‘Made in China’ shown in Fireside


Contributing Reporter

More than 35 people of diverse cultural backgrounds sat quietly eating popcorn and drinking cola while watching the showing of the documentary film “Made in China” in the Oakland Center fireside lounge this Monday. 

The legislative affairs director of the Oakland University student congress hosted the film as part of global issues awareness campaign.

“We want to make all OU students aware of how we as a nation affect the rest of the global economy,” said Saman Waquad, OUSC’s legislative affairs director.

Before the start of the film, Waquad handed out global issues awareness campaign flyers to people passing by, as well as free popcorn and drinks to movie-goers.

Gathering around the free refreshments, many on-lookers asked what the film was all about.

“The narrator in the film reported that 140 million Chinese peasants left their farms and families to work in a growing manufacturing network of small factory sweatshops,” an OUSC member said.

The film exposed how workers are asked to work 7 days a week, 8-12 hours a day, and continue this cycle as long as 2-3 years before being allowed  to return home to visit immediate family members.
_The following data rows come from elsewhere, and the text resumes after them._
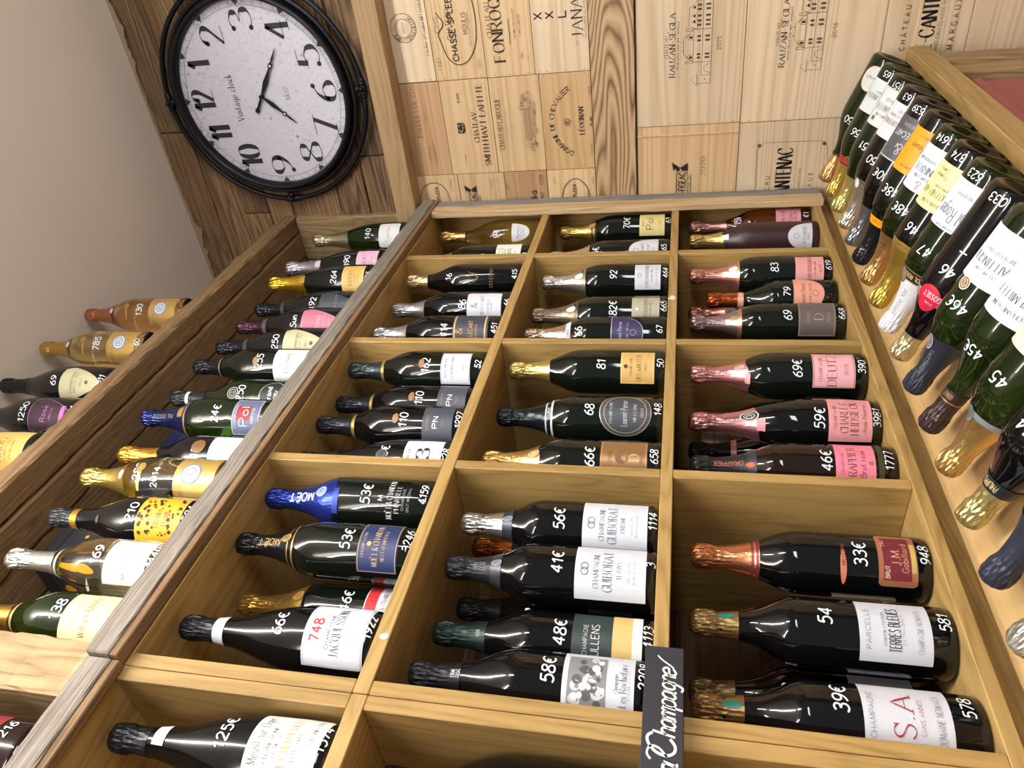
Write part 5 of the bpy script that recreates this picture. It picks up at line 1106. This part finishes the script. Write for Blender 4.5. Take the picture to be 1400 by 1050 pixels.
bottle(1.3025, 0.8440, '0', 'black bottle with cream shield label on the rough wood shelf', 'dp', 'satin', ((46, 48, 54), .232, 0), fm=(.8, .25), lab=(.045, .135, .036, 'shield', (196, 190, 150), (226, 222, 190)),
       lines=(('Champagne', .007, .108, (80, 84, 60), 'script'), ('VINTAGE 2015', .0045, .098, (80, 84, 60)), ('BRUT', .0045, .084, (80, 84, 60)), ('*', .004, .072, (90, 94, 70))), price='250', d=14, extra=(('band', .222, .234, (66, 66, 74), .3),))
bottle(1.2070, 0.8360, '0', 'black-foiled bottle with plain white label and gold neck ring, rough wood shelf', 'std', 'dark', (BF, .232, 0), fm=(.6, .25), lab=(.034, .112, .038, 'rect', (226, 228, 226)),
       lines=(('CHAMPAGNE', .0045, .098, (110, 110, 104)), ('Palmes', .012, .078, (120, 116, 104), 'script'), ('DOR', .008, .060, (120, 116, 104), 'serif')), price='255', d=16, extra=(('band', .236, .239, (196, 180, 120), .8), ('patch', .128, .140, .010, 'oval', (150, 120, 70), 6)))
bottle(1.1050, 0.8500, '0', 'green bottle with pleated black cap, white neck band and black round label', 'round', 'green', (BF, .225, 0), fm=(.3, .4), lab=(.050, .100, .030, 'oval', (34, 38, 38), (196, 200, 196)),
       lines=(('Grand', .010, .082, (230, 230, 226), 'bold', .034), ('CRU', .006, .068, (230, 230, 226), 'bold', .016)), price='250', d=16, extra=(('band', .264, .272, (224, 224, 218), 0), ('seal', .138, .013, (36, 40, 40), (180, 184, 176), 4)))
bottle(1.0110, 0.8300, '0', 'bottle with long navy blue foil edged in gold and silver-red label', 'std', 'green', ((38, 46, 104), .192, 2), fm=(.75, .28), lab=(.050, .114, .040, 'rect', (96, 104, 136), (226, 214, 170)),
       lines=(('#', .03, .088, (150, 36, 48), None, .030, .006), ('CHAMPAGNE', .0045, .106, (226, 226, 230), 'sans', .05), ('Pol', .018, .086, (236, 226, 206), 'script', .040), ('WINSTON', .006, .066, (226, 214, 190), 'serif', .03)), price='24€', d=14,
       extra=(('band', .188, .192, (206, 176, 100), .8), ('vtext', 'POL ROGER', .250, .007, .05, (120, 110, 70), -1), ('patch', .196, .212, .014, 'rect', (196, 166, 90), 12, .8)))
bottle(0.9200, 0.8520, '0', 'bottle with smooth orange-gold foil and white label with round notch, price 155', 'round', 'black', ((226, 166, 66), .218, 1), lab=(.040, .112, .038, 'soft', (222, 224, 226)),
       lines=(('GOSSET', .008, .080, (120, 110, 100), 'serif', .036), ('EXTRA BRUT', .004, .064, (120, 110, 100)), ('CELEBRIS', .005, .056, (120, 110, 100))), price='155', code='25', d=16, pz=.150, extra=(('seal', .112, .014, (120, 84, 50), None, 14), ('seal', .236, .008, (190, 120, 40), (80, 50, 20), 8)))
bottle(0.8260, 0.8260, '0', 'tall bottle with long gold foil and broad gold label on the rough wood shelf', 'std', 'clear', ((212, 184, 98), .200, 1), lab=(.034, .108, .046, 'rect', (206, 174, 98), None, .55),
       lines=(('CRISTAL', .009, .094, (130, 100, 44), 'serif', .036, -.018), ('LOUIS ROEDERER', .006, .104, (130, 100, 44), 'serif', .044, -.014)), price='285', d=10, pz=.186, dp=10, extra=(('seal', .078, .019, (222, 226, 232), (120, 134, 160), 12, 'R'), ('patch', .158, .164, .022, 'rect', (212, 180, 90), -6, .7), ('seal', .162, .010, (190, 160, 80), (90, 70, 30), 22), ('htext', '2014', .128, .012, WP, .036, 'hand'), ('patch', .203, .215, .012, 'oval', (214, 220, 232), 8)))
bottle(0.7330, 0.8360, '0', 'bottle with crumpled black foil and orange label with black dots, price 210', 'dp', 'black', ((44, 44, 48), .246, 0), fm=(.4, .4), lab=(.044, .110, .038, 'rect', (236, 160, 34)),
       lines=(('LA', .006, .090, (80, 50, 10), 'serif'), ('GRANDE', .009, .078, (80, 50, 10), 'serif', .030), ('DAME', .009, .066, (80, 50, 10), 'serif', .024)), price='210', code='584', d=14, dp=8, pz=.140, extra=(('dots', .044, .110), ('band', .248, .262, (196, 150, 50), .7), ('patch', .188, .196, .010, 'oval', (60, 60, 64), -10)))
bottle(0.6340, 0.8320, '0', 'clear pale green bottle with silver foil and white label, price 169', 'round', 'clear', ((206, 206, 198), .212, 1), lab=(.036, .112, .038, 'rect', (224, 224, 228), (196, 180, 140)),
       lines=(('D.', .008, .100, (90, 90, 90), 'serif'), ('CHAMPAGNE', .004, .091, (140, 130, 100)), ('Amour de Deutz', .012, .074, (90, 90, 96), 'script', .06), ('BRUT', .0045, .054, (90, 90, 96))), price='169', code='1440', d=16, dp=6, pz=.148, extra=(('band', .200, .206, (196, 198, 180), .5), ('vtext', 'DEUTZ', .255, .006, .03, (150, 150, 140), 1)))
bottle(0.5327, 0.8394, '0', 'green bottle with brass foil and cream label, nearest on the rough wood shelf, price 138', 'round', 'green', ((190, 152, 60), .212, 1), lab=(.036, .112, .038, 'rect', (228, 206, 150), (206, 176, 110)),
       lines=(('D.', .008, .100, (110, 90, 50), 'serif'), ('CHAMPAGNE', .004, .091, (140, 120, 70)), ('William Deutz', .012, .074, (90, 80, 50), 'script', .06), ('BRUT', .0045, .054, (90, 80, 50))), price='138', code='4222', d=16, dp=6, pz=.148, extra=(('band', .200, .206, (196, 160, 90), .5), ('band', .206, .2115, (20, 20, 20), .1)))
bottle(0.3350, 0.8320, '0', 'dark red-brown bottle beyond the hewn corner post at the left picture edge', 'std', 'brown', ((120, 30, 30), .222, 0), lab=(.05, .112, .038, 'rect', (120, 36, 36)), code='216', cz=.036, d=24, dp=10)

# ---- on top of the rack
bottle(1.4250, 0.8260, 'T', 'amber bottle with copper foil and gold label, rightmost on top of the rack', 'std', 'amber', ((196, 132, 96), .214, 1), lab=(.034, .108, .044, 'rect', (206, 168, 100), None, .55),
       lines=(('CRISTAL', .008, .094, (130, 90, 44), 'serif', .036, -.022), ('ROSÉ', .005, .104, (130, 90, 44), 'serif', .016, -.02)), price='130', d=14, pz=.126, extra=(('seal', .076, .018, (222, 226, 232), (120, 134, 160), 10, 'R'), ('seal', .158, .009, (196, 150, 90), (110, 80, 40), 18), ('patch', .152, .157, .018, 'rect', (206, 166, 90), -4, .7), ('patch', .206, .220, .011, 'oval', (214, 220, 232), 10)))
bottle(1.2580, 0.8240, 'T', 'golden bottle with gold foil and gold label on top of the rack, price 785', 'std', 'gold', ((204, 166, 92), .214, 1), lab=(.034, .108, .044, 'rect', (206, 170, 96), None, .55),
       lines=(('CRISTAL', .008, .094, (130, 90, 44), 'serif', .036, -.022), ('LOUIS ROEDERER', .005, .104, (130, 90, 44), 'serif', .036, -.016)), price='785', code='60', d=14, pz=.126, extra=(('seal', .076, .018, (222, 226, 232), (120, 134, 160), 10, 'R'), ('seal', .158, .009, (196, 150, 90), (110, 80, 40), 18), ('patch', .152, .157, .018, 'rect', (206, 166, 90), -4, .7), ('patch', .206, .220, .011, 'oval', (214, 220, 232), 10)))
bottle(1.1180, 0.8360, 'T', 'black bottle with cream shield label on top of the rack', 'dp', 'satin', (BF, .232, 0), fm=(.5, .35), lab=(.045, .140, .038, 'shield', (196, 190, 150), (226, 222, 190)),
       lines=(('Champagne', .007, .112, (80, 84, 60), 'script'), ('VINTAGE 2008', .0045, .102, (80, 84, 60)), ('BRUT', .0045, .088, (80, 84, 60)), ('*', .004, .074, (90, 94, 70))), price='69', code='011', d=14)
bottle(1.0150, 0.8460, 'T', 'black bottle with purple-pink shield label on top of the rack', 'dp', 'satin', ((60, 40, 50), .232, 0), fm=(.5, .35), lab=(.045, .140, .038, 'shield', (60, 40, 52), (196, 130, 190)),
       lines=(('Rosé', .012, .105, (206, 120, 196), 'script'), ('#', .010, .062, (196, 110, 186), None, .034), ('VINTAGE', .0045, .088, (196, 120, 190))), price='1250', code='011', d=14)
bottle(0.8950, 0.8420, 'T', 'bottle with wide gold label, nearest one on top of the rack', 'krug', 'dark', ((206, 166, 80), .205, 1), lab=(.034, .124, .044, 'rect', (214, 176, 96), (236, 214, 150)),
       lines=(('KRUG', .016, .090, (110, 70, 30), 'serif', .046), ('GRANDE CUVÉE', .005, .074, (110, 70, 30)), ('CHAMPAGNE', .0045, .062, (110, 70, 30))), price='550', d=12)

# ---- leaning on the sloping counter, from the end wall outwards
XS = [1.960, 1.856, 1.758, 1.665, 1.575, 1.485, 1.395, 1.3055, 1.2163, 1.127, 1.032, .935, .842, .746, .652, .560]
S = lambda i, label, *a, **k: bottle(XS[i], 0, 's', label, *a, **dict(dict(d=20, cz=.018, pz=.150, dp=2), **k))
S(0, 'green bottle with rose-gold foil and white oval label rimmed in gold, against the end wall', 'round', 'green', ((214, 170, 116), .242, 0), lab=(.024, .078, .026, 'oval', (216, 216, 214), (206, 180, 110)), lines=(('Ruinart', .008, .050, None, 'script'),), price='50', extra=(('band', .236, .242, (60, 60, 64), .4),))
S(1, 'bottle with gold foil, thin red neck band and pale label on the slope', 'std', 'green', ((214, 186, 98), .228, 0), lab=(.032, .104, .038, 'rect', (216, 224, 226)), lines=(('BOLLINGER', .010, .068, None, 'serif', .056), ('BRUT', .005, .056)), price='56', code='65', extra=(('band', .210, .226, (190, 36, 60), .1), ('seal', .214, .009, (70, 50, 30), (190, 150, 80), -10)))
S(2, 'bottle with greenish gold foil and pale label, third from the end wall', 'std', 'green', ((214, 204, 128), .225, 0), lab=(.026, .106, .038, 'rect', (220, 226, 226), (196, 190, 150)), lines=(('CHAMPAGNE', .005, .082), ('DELAMOTTE', .012, .066, None, 'serif', .06), ('Brut', .009, .050, None, 'script'), ('*', .005, .092, (110, 100, 60), None, None, .02)), price='51', code='151')
S(3, 'bottle with silver-beige foil, white oval badge and lilac-white label on the slope', 'std', 'black', ((206, 200, 184), .200, 1), lab=(.032, .104, .038, 'rect', (222, 220, 226)), lines=(('LOUIS ROEDERER', .010, .070, None, 'serif', .062), ('COLLECTION', .005, .056), ('242', .006, .046)), price='50', code='63', extra=(('band', .196, .204, (150, 140, 120), .7), ('band', .212, .214, (150, 140, 120), .7), ('seal', .208, .010, (226, 224, 220), None, 22), ('vtext', 'ROEDERER', .254, .006, .045, (110, 104, 90), 1)))
S(4, 'bottle with steel-grey foil and grey label with white curl, fifth from the end wall', 'std', 'black', ((142, 144, 152), .222, 0), lab=(.034, .118, .042, 'rect', (84, 84, 90)), lines=(('BILLECART', .011, .066, WP, 'bold', .056), ('LE RESERVE', .006, .048, WP, 'sans', .034), ('&', .020, .094, (206, 200, 180), 'script'), ('#', .0025, .117, (190, 190, 190), None, .084)), price='50€', code='639')
S(5, 'bottle with black embossed foil, orange neck collar and bright orange label', 'std', 'dark', ((28, 28, 34), .222, 0), fm=(.5, .3), lab=(.030, .112, .040, 'rect', (240, 160, 30)), lines=(('Veuve', .012, .062, (90, 60, 20), 'script', .03), ('CHAMPAGNE', .004, .100, (110, 70, 20), 'sans', .03), ('BRUT', .004, .042, (110, 70, 20), 'sans', .016)), price='48€', extra=(('band', .208, .224, (240, 160, 30), 0), ('htext', 'CLICQUOT', .216, .006, (90, 60, 20), .03, 'script'), ('vtext', 'VCP', .288, .010, .022, (170, 170, 176), -1)))
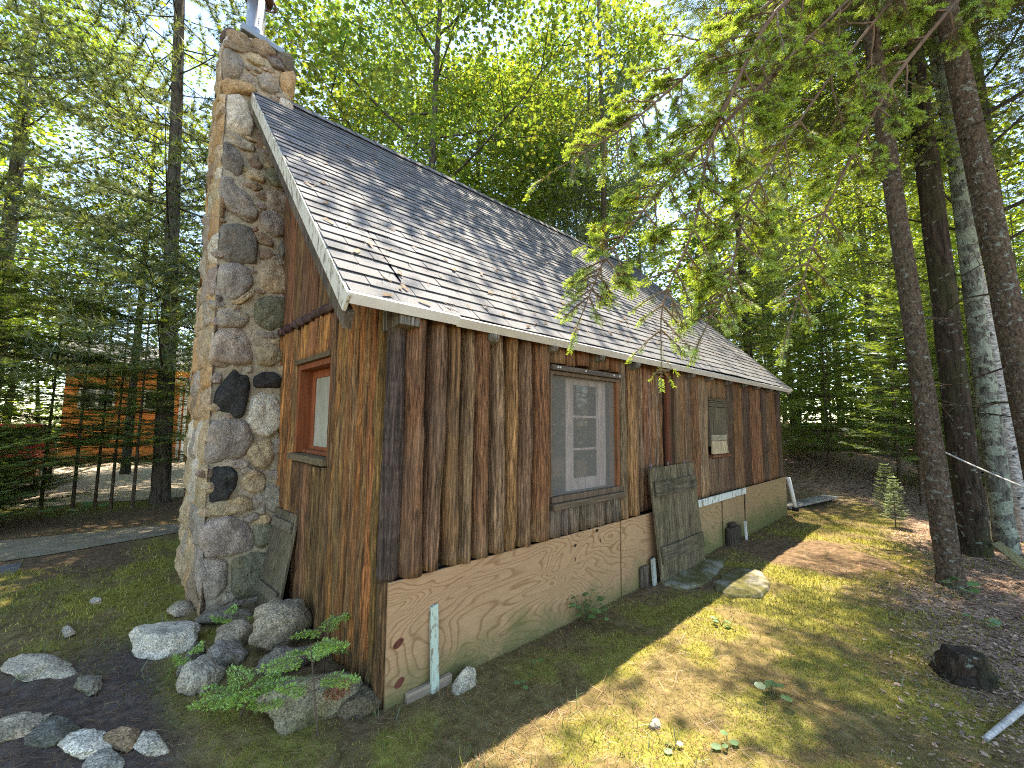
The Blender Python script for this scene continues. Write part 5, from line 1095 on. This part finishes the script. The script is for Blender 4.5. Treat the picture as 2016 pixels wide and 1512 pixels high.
# ================================================================== CAMERA, LIGHT
cam = bpy.data.objects.new('camera', bpy.data.cameras.new('camera')); COL.objects.link(cam)
cam.data.sensor_width = 36; cam.data.lens = 36*834.88/2016; cam.data.clip_start = .05; cam.data.clip_end = 500
Rr, Uu, Ff = (0.72962, -0.68378, 0.009865), (-0.070333, -0.060683, 0.995676), (0.680225, 0.727161, 0.092368)
cam.matrix_world = Matrix(((Rr[0], Uu[0], -Ff[0], -1.27983), (Rr[1], Uu[1], -Ff[1], -2.45249), (Rr[2], Uu[2], -Ff[2], .94667), (0, 0, 0, 1)))
S.camera = cam
SUN = Vector((.336, .218, 1)).normalized()
sl = bpy.data.lights.new('sun', 'SUN'); sl.energy = 3.5; sl.angle = rad(.55); sl.color = (1, .965, .90)
so = bpy.data.objects.new('sun', sl); COL.objects.link(so); so.rotation_euler = SUN.to_track_quat('Z', 'Y').to_euler(); so.location = (4, 4, 30)
w = bpy.data.worlds.new('World'); S.world = w; w.use_nodes = True
nt = w.node_tree; bg = nt.nodes['Background']; sk = nt.nodes.new('ShaderNodeTexSky'); sk.sky_type = 'NISHITA'; sk.sun_disc = False
sk.sun_elevation = math.asin(SUN.z); sk.sun_rotation = math.atan2(SUN.x, SUN.y); sk.air_density = 1.0; sk.dust_density = .1; sk.ozone_density = 1.2; sk.altitude = 1500
nt.links.new(sk.outputs[0], bg.inputs[0]); bg.inputs[1].default_value = .15
vs = S.view_settings; vs.view_transform = 'Standard'; vs.look = 'None'; vs.exposure = EXPO; vs.gamma = 1
vs.use_white_balance = True; vs.white_balance_temperature = 7700; vs.white_balance_tint = 9
S.render.engine = 'CYCLES'; cy = S.cycles
cy.use_denoising = DENOISE; cy.pixel_filter_type = 'BLACKMAN_HARRIS'; cy.filter_width = 1.1
try: cy.denoiser = 'OPENIMAGEDENOISE'
except Exception: pass
cy.max_bounces = 7; cy.diffuse_bounces = 4; cy.glossy_bounces = 2; cy.transmission_bounces = 4; cy.transparent_max_bounces = 6
cy.caustics_reflective = False; cy.caustics_refractive = False; cy.sample_clamp_indirect = 3
for o in bpy.data.objects:
    if '_loc' in o: del o['_loc']
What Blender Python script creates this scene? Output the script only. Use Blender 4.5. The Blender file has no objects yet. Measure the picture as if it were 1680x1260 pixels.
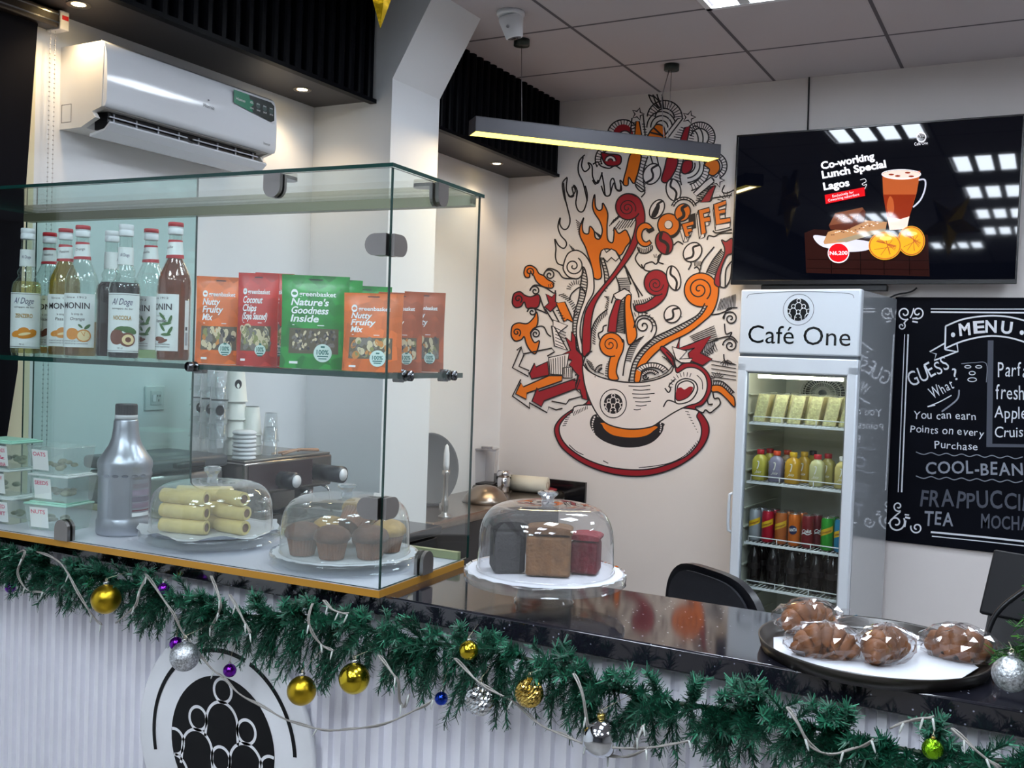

It focused on a young husband and wife who were forced to leave their home, and their two young children to be raised by their elderly grandparents.

The film changed the perspectives of some students.

“This is an eye-opener to the things that go on in China,” said Robert Lor, a visiting Oakland Community College student.

“I think it is unfair to force people to make products for America,” Lor said as he walked away.

“This film shows the human cost of everything made in China and how it affects the entire world,” Waquad said.

OU student Lynn Beaghan said she felt humbled after seeing the film.

“It’s humbling, and I feel horrible that parents in China have to split-up from their kids for years because of the constant demand in the US for low-cost products,” she said.

OUSC will be hosting a full week of free global awareness events through Thursday, April 9.